The current grid-edge market space is comprised of unregulated players. A regulated entry strategy for a utility would include negotiating efficiency gains, smart-grid investments, and end-user installations into the rate base with the regulators. The unregulated strategy would focus on keeping the newly created revenue streams and grid-edge load away from regulators. In either case, utilities will have to define a new business model as the existing rate mechanism won’t translate properly into this space.

PG&E in California is an example of a utility that embraced the challenge head-on and has developed a decentralized solar offering for their commercial, industrial, and residential customers while also adding utility-scale solar installation to its generation portfolio. In contrast, Excel Energy, a Colorado utility is trying to prevent Boulder residents from receiving incentives for smaller solar installations and place a cap on energy-efficiency rebates.

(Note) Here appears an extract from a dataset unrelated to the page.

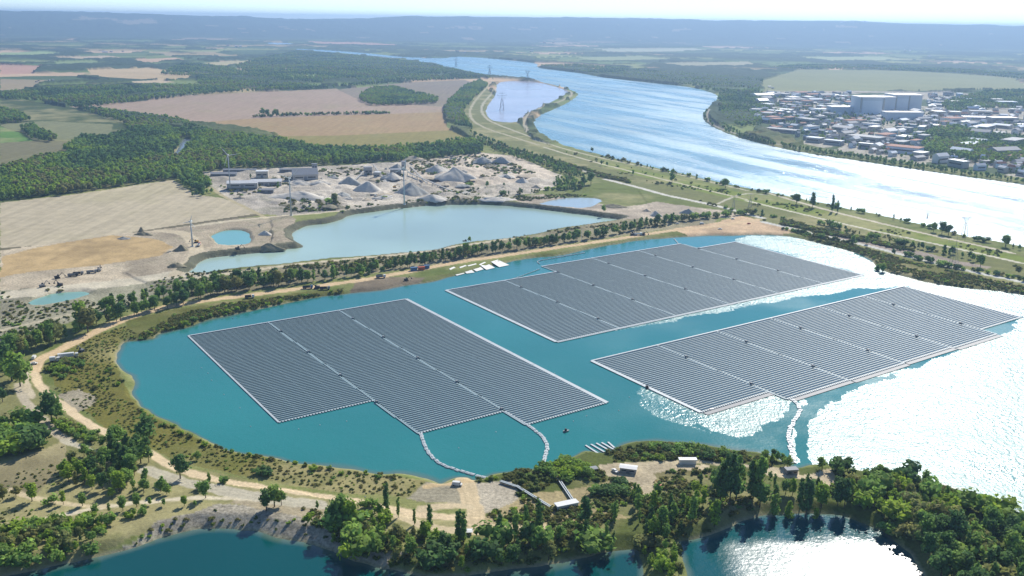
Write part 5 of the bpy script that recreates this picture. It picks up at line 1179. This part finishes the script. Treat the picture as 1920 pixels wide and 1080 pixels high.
for (x, y, L_, D_, h, big) in bl:
    wi = g.integers(len(wallm)); ri = g.integers(len(roofm)); gb = 0 if (big and g.random() < .6) else .22
    px, py = pix(x, y, 2)
    rz = R(28)+float(fbm(np.array([x]), np.array([y]), 500, 170, 2)[0]-.5)*2.4+(math.pi/2 if g.random() < .4 else 0)
    col = {0: 'cream', 1: 'grey', 2: 'white', 3: 'pale blue', 4: 'grey'}[int(wi)]; rf = {id(M_ROOFW): 'white', id(M_ROOFG): 'grey', id(M_TILE): 'clay tiled', id(M_PALE): 'pale blue'}[id(roofm[ri])]
    size = 'long' if L_ > 55 else ('mid-sized' if big else 'small')
    kind = 'warehouse' if big else 'house'
    key = (kind, int(wi), int(ri), gb)
    if key not in PROTO:
        wb = MB(); wb.box((0, 0, .48), (1, 1, 1.04)); wm = wb.mesh('wall', [wallm[wi]])
        r = MB(); e = .52; rg = .4
        if gb:
            a = [(-e, -e, 1), (e, -e, 1), (e, e, 1), (-e, e, 1)]; t = [(-e, 0, 1+rg), (e, 0, 1+rg)]
            r.quad(a[0], a[1], t[1], t[0]); r.quad(a[2], a[3], t[0], t[1]); r.poly([a[1], a[2], t[1]]); r.poly([a[3], a[0], t[0]]); r.quad(a[3], a[2], a[1], a[0])
        else: r.box((0, 0, 1.03), (1.03, 1.05, .06))
        rm = r.mesh('roof', [roofm[ri]])
        wd = MB(); wd.box((0, -.503, .55), (.8, .012, .22)); wd.box((0, .503, .55), (.8, .012, .22)); PROTO[key] = (wm, rm, wd.mesh('window_band', [M_GLASS]))
    z = float(hz(x, y)[0])
    root = empty(kind, (x, y, z), rz, label='%s %s %s with a %s roof %s' % (size, col, kind, rf, SIDE(px, py)), cat=kind, group='buildings of the riverside town'); root.scale = (L_, D_, h)
    for nm, me in zip(('wall', 'roof', 'window_band'), PROTO[key]): link(nm, me, root)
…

Significant opportunities may exist if a utility company redefines engagement with key stakeholders. Recognizing that utility companies are interdependent upon the communities where they operate and being proactive to customer preference and perception may lead to surprising possibilities.

Independent of whether or not a utility decides to participate in the grid-edge market, it will have to reassess how it earns money today and the regulatory prerequisites. Will stagnating or contracting grid load still allow a utility to earn a proper return? And if not, what new model can be envisioned that fully decouples load growth from returns. It will take stepping out of conventional thinking and applying new lenses, ideas, and outside industry approaches to re-imagine the utility of the 21st century.

It should come as no surprise that the almost century-old public utility regulatory construct has finally started to crumble in the face of fundamental market changes. What are the opportunities for utility companies to reposition themselves as solution providers for the new energy markets of today—leveraging new technologies in efficiency and environment while at the same time achieving a healthy return?